羊は羊のままでいい
そう、私のような人間は嗅覚が発達している。魂の発する臭い。いにしえの武士は戦う力があったかもしれないが、残念ながら私にはこの能力だけしかない。私のような人間はこの能力を使って何をするか。心を殺すのである。さいわい、腐臭を放っている人間でも、そうそう人の命は取らない平和な時代である。誰か腐り切った言葉を吐く者が近寄ってきたら、それに素早く反応して心のスイッチを消すのだ。海流のわずかな淀みに反応し、触覚をしまい込む棘皮動物のように。そう、我々には心を殺すという選択肢がある。逃げもせず、戦いもせず、ただうずくまって心を抑圧する。嵐が過ぎ去るのを待つ。我々の得意技だ。魂の腐臭に侵されないための、唯一の防衛戦。心の防衛戦は得意だ。欺瞞と詐欺に満ちた社会という名の痛みに触れたとき、心を徐々に麻痺させる。感情の神経が痛みを伝えないように遮断する。こればかりは一等賞なんだ、私たちは。今ではもうすっかり心は鎧のような硬い皮膚を纏って、ちょっと優しく撫でられたくらいで何か感じたりしない。この鎧は私の、誇りだ。
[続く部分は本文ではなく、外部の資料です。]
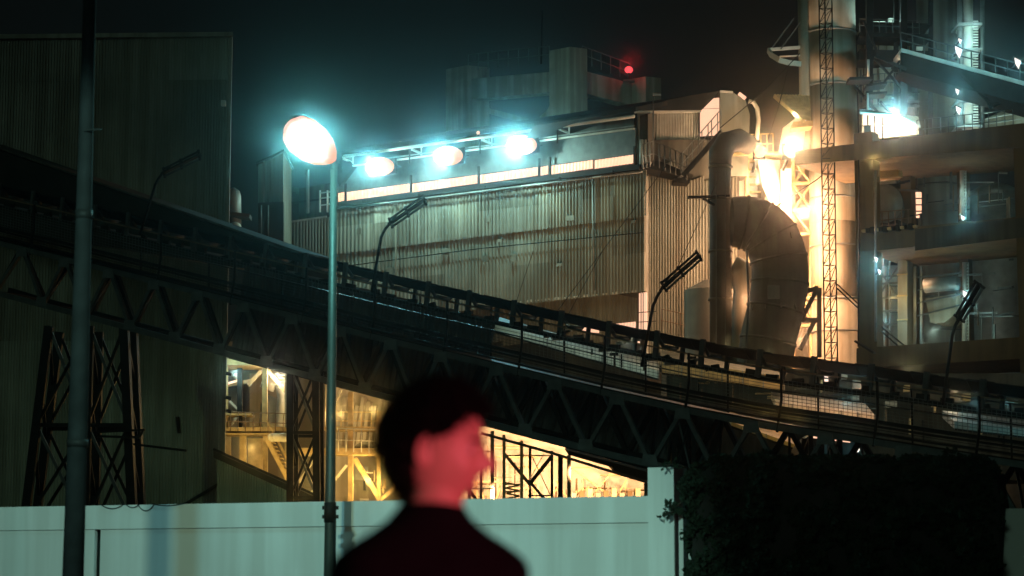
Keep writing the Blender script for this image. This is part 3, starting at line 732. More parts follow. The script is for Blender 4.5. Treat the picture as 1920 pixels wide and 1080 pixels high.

しかしそうやって心を殺して、その代わりに何を得たのか? 心の内側の豊かなものは、もうすっかり使い尽くされて、みんな皮を硬くするのに使ってしまった。もう、鎧の中にあるのは空虚だ。何もない、ということがある。何かが欠乏しているのではなく、空という至純の精製物を作り上げることができたのだ。何者にも侵されない、真に純粋な中身が。そうやって内部に虚無を養い、私のような人間は何を得てきたのか? その結果どんな存在に成り果てたのか? ……おそらく、社会への復讐者になるのに、これほどの英才教育はないのだ……。ブラックホールも密閉すれば爆弾になるように、このような精神はきっと、社会を破壊するのに十分な威力へと育っているのだろう。だが今はいい。今は沈黙しておいてやろう。お前たち、お前たち社会が私を羊あつかいするのなら、そのままでいよう。狼になれる能力があっても、牙を隠していよう。羊は羊のままでいい。